Q.Why did UF choose our area for the first Innovation Station outside Gainesville?

A. Local leaders convinced the UF College of Engineering that our region is a place where they can make a large impact on the global innovation economy. We have a strong creative class, a wealth of seasoned leadership as well as forward-thinking entrepreneurs and start-ups, collaborative educational, government and philanthropic partners, and a physical environment that can’t be topped. At the same time, our businesses need technology-based economic development to foster growth.

Q.How will Innovation Station benefit the local region?

A. Regional businesses prefer to hire local talent but currently have to do a lot of outside recruiting for engineers. Innovation Station is opening up the student talent-technical jobs pipeline. We have a lot of plans in the works with K-12 schools to boost science, technology, engineering and mathematics (STEM) education. We are recruiting high school seniors now and working with State College of Florida Manatee-Sarasota (SCF) through our new collaborative program, Gator Engineering at SCF. The first class of up to 10 UF engineering students will arrive at SCF Venice in fall 2017 where they will be admitted to UF’s engineering program while starting their coursework at SCF. And we will work to place these engineering students in internships at local companies. Having ready access to UF engineering’s resources is another great benefit for local businesses. We’ve met with 20 local companies and three have signed up for Integrated Product and Process Design (IPPD), an experiential education program in which multidisciplinary teams of senior-year undergraduates, under the guidance of UF faculty coaches, work to design, build and test products for industrial sponsors.

Q.What are the top goals?

A. In addition to increasing the region’s supply of student engineering and technical talent, our goals are to link UF’s engineering assets with local entrepreneurs and growing companies, and create and nurture collaborations between businesses and educational institutions. Our overarching goal is to drive economic impact in this area.

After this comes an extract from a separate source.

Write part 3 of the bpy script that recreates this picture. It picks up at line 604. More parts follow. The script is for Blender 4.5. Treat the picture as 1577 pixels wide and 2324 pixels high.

Q.Who are the players that brought Innovation Station to our region?

A. Making this happen took an 18-month effort by the Sarasota County Commission, the Economic Development Corp. of Sarasota County, the Charles & Margery Barancik Foundation and the Gulf Coast Community Foundation. In addition to SCF, Ringling College of Art & Design, New College of Florida and Sarasota County schools were involved as were Sun Hydraulics and PGT Inc. Voalte’s CEO, Trey Lauderdale, a UF engineering graduate, persuaded UF’s engineering leadership to come check us out.